Dotty did it first
Two days after she died, Dorothy Wyatt was elected to St. John’s city council, an existential triumph that must have made politicians everywhere drool with envy, that of having a say, and of being heard, from even the grave.
So when I suggest that Wyatt, a two-term mayor and longtime councillor, is applauding with exuberance and satisfaction from the hereafter the election of five women to city council, it is not inconceivable that numerous townies — even those devoid of clairvoyant talents — may have actually heard Wyatt’s enthusiastic endorsement of the decision by voters to take a sledgehammer to that male wall in place at 10 New Gower St. during the last four years.
After all, the ongoing campaign slogan for the flamboyantly extroverted Dotty, as loyal followers called her, was a commitment to always keep her tongue wagging: “Vote for Wyatt, She Won’t be Quiet!”
From inside the Pearly Gates — if, in fact, Wyatt believed in such perpetual existence — she was probably doing a victory jig on election night.
(Just for the record, a byelection was held in 2001 to fill the seat won by the then recently deceased Mrs. Wyatt).
Hopefully, the five women elected in St. John’s will recognize that their recent achievement, as deserving of praise as it was — the optics alone of an allmale council had been an embarrassing spectacle, as it would be for any major Canadian city in this supposedly enlightened day and age — actually pales in comparison to what Wyatt did in 1969.

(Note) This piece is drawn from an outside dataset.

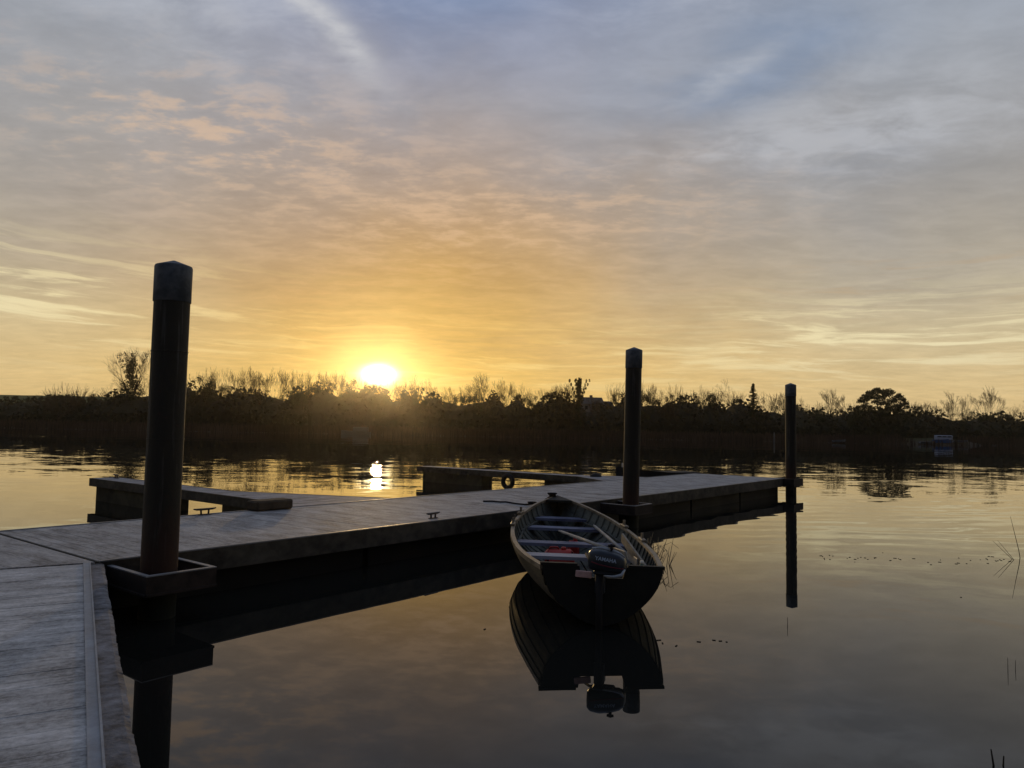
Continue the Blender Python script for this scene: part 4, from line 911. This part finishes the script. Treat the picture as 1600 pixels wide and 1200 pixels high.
protoB = [bare_tree(70+i, 12, [.42, .50, .38, .56, .46][i], [.30, .25, .35, .2, .3][i], 6, 2, 3, .72, .32) for i in range(5)]
usedL, usedB = set(), set()
def copy_thing(P_):
    c = P_.copy(); COL.objects.link(c)
    for k_ in kids(P_): d_ = k_.copy(); d_.parent = c; COL.objects.link(d_)
    return c
rr = random.Random(77)
for i, (x, y, top, wd_) in enumerate(LEAFY):
    k = (i*5+i//3) % 6; T = protoL[k] if k not in usedL else copy_thing(protoL[k]); usedL.add(k)
    lab = seg(x, y, L_words); put(T, x, y, top+.3, lab, 'tree' if 'tree' in lab else 'bush', lab.split(' in the')[0]+'s'+lab[lab.index(' in the'):], width=wd_*1.25, rz=rr.uniform(0, 6.28))
for i, (x, y, top, wd_) in enumerate(BARE):
    if any(abs(x-q) < .6 for q in (-8.19, 62.59, 93.62, 127.74, 133.15, 144.11)): continue
    k = (i*3+i//5) % 5; T = protoB[k] if k not in usedB else copy_thing(protoB[k]); usedB.add(k)
    lab = seg(x, y, B_words); put(T, x, y, top+.2, lab, 'tree', lab.replace('tree', 'trees', 1), width=wd_*1.6, rz=rr.uniform(0, 6.28))
# undergrowth that fills the shore between the trees
def topz(x): return lerp_tab(PROF, x)
ug = MB(); rr = random.Random(31)
for i in range(52000):
    x = rr.uniform(-240, 250); y = shoreY(x)+rr.uniform(9, 30); zb = terr(x, y)
    hmax = (topz(max(-162, min(170, x)))-zb)*(.78+.22*sin(x*.55+2*sin(x*.21))) * (1.0 if y > shoreY(x)+16 else .45+.55*(y-shoreY(x)-9)/7)
    z = zb + max(.5, hmax)*(rr.random()**.8)
    leaf(ug, Vector((x, y, z)), .62, rr)
# thick bramble core under the leaves: a lumpy bank with its own depth
nx2 = 500; prf = [(9.5, 0), (11, .42), (15, .70), (19, .86), (24, .86), (29, .5), (31, 0)]; vs = []
for i in range(nx2+1):
    x = -242+494*i/nx2
    for k, (dd, hh) in enumerate(prf):
        y = shoreY(x)+dd+rr.uniform(-.5, .5); zb = terr(x, y); hm_ = topz(max(-162, min(170, x)))-zb
        vs.append((x+rr.uniform(-.3, .3), y, zb-.4+max(0, hm_)*hh*(.90+.10*sin(x*.55+2*sin(x*.21)))*rr.uniform(.90, 1.04)))
n = len(prf); ug.add(vs, [(i*n+k, (i+1)*n+k, (i+1)*n+k+1, i*n+k+1) for i in range(nx2) for k in range(n-1)], .4)
tag(ug.build('undergrowth', M_under), kind='stuff')
rd = MB(); rr = random.Random(13)
for i in range(26000):
    x = rr.uniform(-230, 240); y = shoreY(x)+rr.uniform(-3.5, 10.0)
    if abs(x-117.5) < 9 and y > shoreY(x)-2.5: continue
    zb = max(0, terr(x, y)); h = rr.uniform(1.3, 2.4); lx = rr.uniform(-.3, .3); w_ = .10
    rd.add([(x-w_, y, zb-.1), (x+w_, y, zb-.1), (x+lx, y+rr.uniform(-.2, .2), zb+h)], [(0, 1, 2)], rr.random())
tag(rd.build('reed_bed', M_reed), kind='stuff')
# house roof among the trees
T = thing('house', 'grey house roof with chimney showing beside the middle pile', 'house', (27.4, 250, terr(27.4, 250)-1), radians(8))
zb = terr(27.4, 250)-1; H1 = 13.4-zb
b = MB(); b.box((-4.4, -3.5, 0), (3.1, 3.5, H1-2.2)); b.box((3.15, -3, 0), (6.2, 3, H1-3.0)); b.build('wall', M_render, T)
b = MB()
for x0, x1, ze, hh in ((-4.7, 3.2, H1-2.2, 2.2), (3.21, 6.5, H1-3.0, 1.8)):
    b.add([(x0, -3.9, ze-.2), (x1, -3.9, ze-.2), (x1, 3.9, ze-.2), (x0, 3.9, ze-.2), (x0, 0, ze+hh), (x1, 0, ze+hh)], [(0, 1, 5, 4), (2, 3, 4, 5), (0, 4, 3), (1, 2, 5), (3, 2, 1, 0)])
rf = b.build('roof', M_roof, T); b = MB(); b.box((-1.0, -.5, H1-1), (-.2, .5, H1+.7)); b.build('chimney', M_render, rf)
b = MB()
for xx in (-3, -.6, 1.6): b.box((xx-.45, -3.53, H1-4.2), (xx+.45, -3.48, H1-3.0))
b.build('window', M_glass, T)
# far boats
def cruiser(x, y, L, label, m, rz, hull_m=None, cab=(.35, .85), hc=1.5):
    T = thing('cabin_boat', label, 'boat', (x, y, 0), rz); b = MB(); n = 10; vs = []
    for i in range(n+1):
        s = i/n; hb = L*.15*(1-max(0, (s-.55)/.45)**2.2)+.02; sh = .75+.35*s*s
        vs += [(-L/2+L*s, -hb, sh), (-L/2+L*s, -hb*.75, -.1), (-L/2+L*s, hb*.75, -.1), (-L/2+L*s, hb, sh)]
    b.add(vs, [(i*4+j, i*4+(j+1) % 4, (i+1)*4+(j+1) % 4, (i+1)*4+j) for i in range(n) for j in range(4)]+[(3, 2, 1, 0), (n*4, n*4+1, n*4+2, n*4+3)]); b.build('hull', hull_m or m, T)
    b = MB(); x0, x1 = -L/2+L*(1-cab[1]), -L/2+L*(1-cab[0]); b.bbox((x0, -L*.12, .72), (x1, L*.12, .8+hc), .15); cb = b.build('cabin', m, T)
    b = MB(); 
    for k in range(3): xa = x0+.3+k*(x1-x0-.5)/3; b.box((xa, -L*.12-.02, .8+hc*.5), (xa+(x1-x0)/3-.3, -L*.12-.005, .8+hc*.82))
    b.build('window', M_glass, cb); return T
cruiser(-40.6, 193.5, 7.6, 'pale cabin cruiser moored at the reeds below the sun', M_boatpale, radians(180), cab=(.42, .92), hc=1.2)
cruiser(117.4, 201.5, 4.9, 'white boat with a boxy cabin and blue hull hauled out on the right bank', M_boatwhite, radians(0), M_boatblue, cab=(.0, .92), hc=1.15).location.z = terr(117.4, 201.5)-.05
def dinghy(x, y, L, rz, label, m, grp=None, z=0.0, name='small_boat'):
    T = thing(name, label, 'boat', (x, y, z), rz, grp); b = MB(); n = 10; vs = []
    for i in range(n+1):
        s = i/n; hb = L*.16*(1-max(0, (s-.4)/.6)**2.4)+.02; sh = .42+.30*s*s; kx = -.08+.3*max(0, s-.85)/.15
        vs += [(-L/2+L*s, -hb, sh), (-L/2+L*s, -hb*.8, .12+kx*.3), (-L/2+L*s, 0, kx), (-L/2+L*s, hb*.8, .12+kx*.3), (-L/2+L*s, hb, sh), (-L/2+L*s, hb*.9, sh-.01), (-L/2+L*s, 0, kx+.12), (-L/2+L*s, -hb*.9, sh-.01)]
    b.add(vs, [(i*8+j, i*8+(j+1) % 8, (i+1)*8+(j+1) % 8, (i+1)*8+j) for i in range(n) for j in range(8)]+[tuple(range(7, -1, -1)), tuple(range(n*8, n*8+8))]); b.build('hull', m, T)
    b = MB()
    for s in (.25, .55): b.box((-L/2+L*s-.12, -L*.135, .27), (-L/2+L*s+.12, L*.135, .31))
    b.build('thwart', m, T); return T
dinghy(112.6, 200.6, 4.2, .1, 'small pale open boat lying left of the boxy white boat', M_boatpale, z=terr(112.6, 200.6)+.1)
dinghy(122.3, 201.6, 4.0, -.05, 'small pale open boat lying right of the boxy white boat', M_boatpale, z=terr(122.3, 201.6)+.1)
dinghy(87.0, 196.3, 3.8, .25, 'small pale boat pulled up in the reeds right of the farthest pile', M_boatpale, z=.35)
DB = dinghy(6.15, 29.6, 4.6, radians(-155), 'dark open boat lying beyond the far end of the walkway', M_canvas)
b = MB(); b.bbox((-1.4, -.5, .40), (.9, .5, .50), .06); b.build('cover', M_canvas, DB)
b = MB(); b.tube([(2.0, .0, .45), (2.0, .0, .85)], .03, 6); b.build('mast_stub', M_white, DB)
b = MB(); nn = 12; vs = [(.20*cos(2*pi*k/nn)*r_, .16*sin(2*pi*k/nn)*r_, z_) for r_, z_ in ((1, 0), (.9, .05), (.5, .10), (.06, .12)) for k in range(nn)]
b.add(vs, [(i*nn+k, i*nn+(k+1) % nn, (i+1)*nn+(k+1) % nn, (i+1)*nn+k) for i in range(3) for k in range(nn)]+[tuple(range(3*nn, 4*nn))]); o = b.build('canvas_bundle', M_canvas, None, True, (*P2(17.25, 4.5), DZ+.006))
tag(o, 'low dark canvas bundle on the far finger pier left of the middle pile', 'canvas bundle')
b = MB(); b.tube([(64.6, 182, -1.2), (64.65, 182, 2.5)], .13, 6); tag(b.build('channel_post', M_stick), 'slim grey post in the water left of the farthest pile', 'post')

# ------------------------------------------------------------------ haze volume added to spread the sun's glare over the treeline
hz = MB().box((-420, -20, -3.2), (420, 420, 27)); ho = hz.build('glare_haze', M_white); ho.data.materials.clear()
hm = bpy.data.materials.new('sun_glare_haze'); hm.use_nodes = True; t = NT(hm.node_tree)
pv = t.node('ShaderNodeVolumePrincipled', {'Color': (1.0, .93, .80, 1), 'Density': 0.00018, 'Anisotropy': 0.94})
o = t.n.new('ShaderNodeOutputMaterial'); t.l.new(pv, o.inputs['Volume']); ho.data.materials.append(hm); tag(ho, kind='stuff')
for o in bpy.data.objects:
    for k in ('h', 'w'):
        if k in o: del o[k]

Back then, Wyatt busted through a glass ceiling that had been solidly in place since the late 1880s. She was the first woman to be elected to St. John’s city council, a breakthrough in what had been a striking example of male dominance and piggery.

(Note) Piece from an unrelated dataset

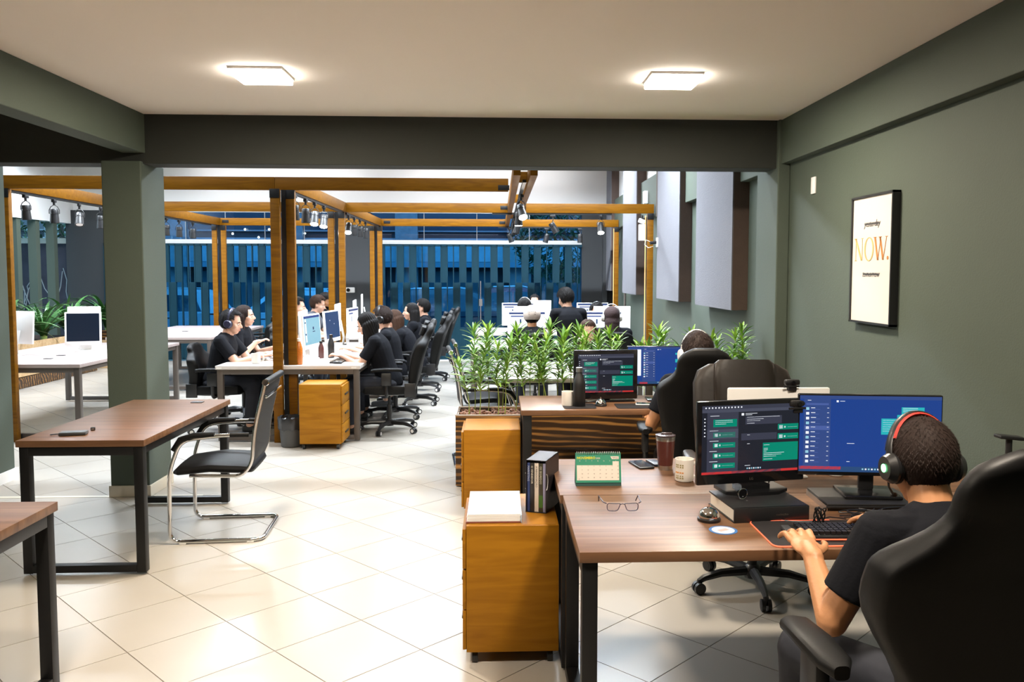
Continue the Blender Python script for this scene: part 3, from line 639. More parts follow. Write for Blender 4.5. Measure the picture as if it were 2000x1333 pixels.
def exec_chair(label, loc, rz):
    t = thing('executive_chair', label, 'chair', loc, rz)
    star_base(t, cast=M_BLK, ringm=M_BLK); X = (1, 0, 0); m = M_LEAB
    b = MB(); loft(b, [((0, y, z), w_, h_, X, (0, 0, 1), 0) for y, z, w_, h_ in ((.27, .47, .2, .02), (.23, .475, .25, .055), (0, .475, .265, .065), (-.18, .47, .26, .06), (-.24, .47, .22, .03))]); b.build('seat', m, t)
    R = rad(10); up = V((0, -sin(R), cos(R))); fo = V((0, cos(R), sin(R))); o = V((0, -.22, .46)); H = .7
    b = MB(); loft(b, [(o+up*H*u, hw, .055, X, fo, .01) for u, hw in ((0, .2), (.05, .245), (.3, .265), (.6, .275), (.85, .275), (.95, .25), (1, .19))], 24, 3.4); b.build('backrest', m, t)
    b = MB(); loft(b, [(o+up*H*u+fo*.04, hw, .035, X, fo, 0) for u, hw in ((.05, .12), (.08, .165), (.35, .165), (.55, .165), (.6, .15))], 20, 4); b.build('lumbar_panel', m, t)
    b = MB(); loft(b, [(o+up*H*u+fo*.05, hw, .04, X, fo, 0) for u, hw in ((.62, .15), (.65, .17), (.9, .17), (1.0, .165), (1.03, .14))], 20, 4); b.build('head_panel', m, t)
    for s in (-1, 1):
        MB().tube(fillet([(s*.24, .12, .43), (s*.33, .13, .45), (s*.33, .16, .62), (s*.33, -.1, .68), (s*.3, -.22, .62)], .1, 6), .024, 10, ry=.016).build('arm_loop', M_BLK, t)
        b = MB(); loft(b, [((s*.33, y, z), w_, .02, X, (0, 0, 1), 0) for y, z, w_ in ((.16, .66, .02), (.12, .685, .035), (0, .695, .038), (-.1, .695, .03))], 14); b.build('armrest', m, t)
    return t
visitor_chair('chrome cantilever chair with black mesh back beside the empty walnut desk', (-1.745, 5.37, 0), rad(94))
visitor_chair('cantilever chair with dark seat at the end of the pale desk, nearer of the pair', (-.12, 7.3, 0), rad(-84), group='cantilever chairs behind the planter')
visitor_chair('cantilever chair with dark seat at the end of the pale desk, farther of the pair', (-.12, 8.05, 0), rad(-84), group='cantilever chairs behind the planter')
exec_chair('dark leather executive chair with stitched panels between the two right desks', (1.34, 4.26, 0), rad(176))
gaming_chair('large black gaming chair in the right foreground holding the man in headphones', (1.125, 2.04, 0), rad(3), top=1.30, recline=11, wing=.335, arm=.72, headw=.20, pillow=False)
gaming_chair('black gaming chair at the planter desk under the man in white headphones', (1.25, 5.2, 0), rad(-6), top=1.22, recline=12)
rows = ['under the long-haired woman, nearest of the right row', 'second in the right row, behind the man with headband', 'third in the right row', 'fourth in the right row', 'last in the right row']
for (x, y, a), s_ in zip(((-1.14, 8.72, 96), (-1.18, 9.58, 92), (-1.05, 10.55, 90), (-1.1, 11.75, 92), (-1.06, 12.95, 88)), rows):
    gaming_chair('black gaming chair '+s_, (x, y, 0), rad(a), top=1.13, recline=17, group='gaming chairs along the right of the shared desk')
rows = ['under the man with headphones at the near post', 'under the long-haired woman in the left row', 'third in the left row', 'fourth in the left row', 'last in the left row']
for (x, y), s_ in zip(((-3.0, 8.75), (-3.02, 9.6), (-2.9, 11.45), (-2.88, 12.4), (-2.95, 13.4)), rows):
    gaming_chair('black office chair '+s_, (x+.12, y, 0), rad(-90), top=.93, recline=3, pillow=False, group='office chairs along the left of the shared desk')
gaming_chair('empty black office chair at the purple-brown desk', (-3.75, 13.1, 0), rad(90), top=1.0, group='empty office chairs')
for (x, y), s_ in zip(((.42, 9.5), (.62, 14.3), (1.32, 9.55), (.36, 11.95)), ('under the person in the white cap', 'under the woman facing us above the far monitors', 'under the person in the dark hood', 'under the person in white headphones')):
    gaming_chair('black gaming chair '+s_, (x, y, 0), rad(4), top=1.0, group='chairs at the desks behind the plants')
# ================================================================ people
def remesh(b, name, mt, vox, parent, smooth=2, fac=.5):
    me = b.mesh(name, mt, 0); o = bpy.data.objects.new(name, me); COL.objects.link(o)
    r = o.modifiers.new('r', 'REMESH'); r.mode = 'VOXEL'; r.voxel_size = vox; r.use_smooth_shade = True
    if smooth: s = o.modifiers.new('s', 'SMOOTH'); s.iterations = smooth; s.factor = fac
    dg = bpy.context.evaluated_depsgraph_get(); m2 = bpy.data.meshes.new_from_object(o.evaluated_get(dg))
    bpy.data.objects.remove(o); bpy.data.meshes.remove(me)
    m2.name = name; m2.materials.clear(); m2.materials.append(mt); m2.polygons.foreach_set('use_smooth', [True]*len(m2.polygons))
    return link(name, m2, parent)
def ik(S_, W_, a, c, hint):
    d = W_-S_; L = min(d.length, (a+c)*.995); dn = d.normalized(); W2 = S_+dn*L
    x = (a*a-c*c+L*L)/(2*L); h = sqrt(max(a*a-x*x, 0)); hv = V(hint); hv = (hv-dn*hv.dot(dn)).normalized()
    return S_+dn*x+hv*h, W2
SKIN = {'tan': (.43, .20, .09), 'light': (.56, .32, .22), 'brown': (.30, .15, .08)}
HAIRC = {'black': (.008, .007, .007), 'brown': (.035, .017, .010), 'dark': (.018, .011, .009)}
def strands(b, rr, n, L, w_):
    # short hairs lying along the scalp, away from the crown
    fs = [f for f in b.bm.faces]; b.bm.normal_update(); cr_ = V((0, -.05, .12)); out = []
    if not n: return
    wt = [f.calc_area() for f in fs]; pk = rr.choices(fs, wt, k=n)
    for f in pk:
        c = f.calc_center_median(); vs = f.verts; p = c.lerp(vs[rr.randrange(len(vs))].co, rr.random()*.9); nn = (p-V((0, -.01, .02))).normalized()
        if p.length < .06: continue
        d = (p-cr_); d = d-nn*d.dot(nn); d = d.normalized() if d.length > 1e-4 else V((1, 0, 0)); d = (d+nn*.22+V((rr.uniform(-.35, .35), rr.uniform(-.35, .35), rr.uniform(-.35, .35)))).normalized()
        s_ = nn.cross(d).normalized()*w_; l = L*rr.uniform(.6, 1.3); out.append((p-s_, p+s_, p+d*l))
    for a, c, e in out: b._f([b._v(a), b._v(c), b._v(e)])
def skinmat(k): return mat('skin_'+k, SKIN[k], .5, var=.05, scale=12, bump=.06, bscale=120)
def hairmat(k): return mat('hair_'+k, HAIRC[k], .65, var=.35, scale=40, bump=.15, bscale=260, spec=.12)
def hand(b, w_, f, n, s, curl=.5, k=1.0):
    # w_: wrist, f: forward, n: back-of-hand up, s: thumb side
    M0 = b.M; R = Matrix((s, f, n)).transposed().to_4x4(); R.translation = w_; b.M = M0 @ R @ Matrix.Scale(k, 4)
    b.ball((0, .045, 0), (.040, .055, .015), 12); b.ball((.0, .075, 0), (.041, .02, .012), 10); b.cap((0, -.02, 0), (0, .03, 0), .026, .026, 8)
    for x, L1, L2, L3, sp in ((.031, .040, .026, .018, .10), (.011, .044, .029, .019, .03), (-.010, .041, .027, .018, -.05), (-.030, .032, .021, .016, -.16)):
        p0 = V((x, .078, .002)); p = [p0]; a = -.1
        for L, da in ((L1, .25), (L2, .55), (L3, .4)):
            a += da*curl*2; p.append(p[-1]+V((sp*L, cos(a)*L, -sin(a)*L+(.25*L if L == L1 else 0))))
        for i in range(3): b.cap(p[i], p[i+1], .0095-.0008*i, .0087-.0008*i, 8)
    q = [V((.026, .018, -.004)), V((.052, .048, -.008)), V((.066, .078, -.012)), V((.068, .1, -.018))]
    for i in range(3): b.cap(q[i], q[i+1], .0125-.0015*i, .011-.0015*i, 8)
    b.M = M0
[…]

(Having just finished Hillary Clinton’s engaging explanation, or attempted explanation, of why she lost to a “moron,” as one member of the Donald Trump cabinet reportedly described him, I have that expression, glass ceiling — meaning, as far as I can gather, an invisible but impregnable barrier of discrimination — on the brain; Clinton had thought, as did most of the free world, she was going to crack that particular glass ceiling, the U.S. presidency, to pieces. The book, as you probably know, is called “What Happened”).
When I was first sent by The Evening Telegram as a cub reporter to take in the activities at the New Gower Street chambers, it was obvious, even to a neophyte observer like me, not yet in tune or well versed in societal issues
— women’s rights, for example — that Dorothy Wyatt should be given the highest of political marks for not just holding her own, but in fact, taking her place as a force to be reckoned with amongst an old boys’ club that, I’m sure, was anything but receptive to having who they undoubtedly viewed as a “girl” at the table.
Wyatt was surrounded by the St. John’s male establishment — Brian Higgins, Jim Fagan, Geoff Carnell and company — and she was obviously an intrusion, as far as they were concerned, and not a very shy intrusion at that.
Clarence Engelbrecht was another of the b’ys, the only politician in Newfoundland history, I’m quite sure, who actually went by his “stage name.” In Clarence’s case, his public handle was Bob Lewis, a reader on what was then called CJON News, making him a local “star,” the big fish in a small pond. I can remember Bob, or Clarence, arriving late for an important council debate, and being mocked mercilessly by his fellow councillors because his excuse for tardiness was a commitment to appear with local celebrity Sally West in an advertising segment on the Geoff Stirling TV station.
Oldsters will recall the jingle Bob — or Clarence — a South Dakota native who came to the province while in the U.S. military, may have been forced to sing: “Cream of the West Flour, always the best flour, always the best for your baking!”
I don’t think Bob, or Clarence, would have survived Andy Wells.
But I digress, to a fair degree. Back to Dotty Wyatt: her election as the first woman councillor was barely the start of her unprecedented success in the male-dominated world of city politics. In 1972, Wyatt was elected as mayor, defeating Bill Adams, the incumbent and establishment mayor, a highprofile lawyer and former Liberal MHA, in what had to have been one of the biggest upsets in the province’s political history.
Wyatt was elected to a second term as mayor, but was finally defeated by John (Rags) Murphy, perhaps, at least in part, because the novelty of her colourful and oddball personality had started to grow a bit tiresome.
Nevertheless, the love affair between St. John’s and Dorothy Wyatt was not over, not by a long shot, as local voters continued to applaud her achievements as mayor — the 1977 Canada Summer Games, for example — and the fact that she had had the guts to go where no woman before her had gone, and she was elected after her mayoralty defeat as a councillor on a couple of more occasions, including that success from the afterlife.
The group of five — Deanne Stapleton, Maggie Burton, Hope Jamieson, Debbie Hanlon, and Sheilagh O’leary — should not forget her legacy.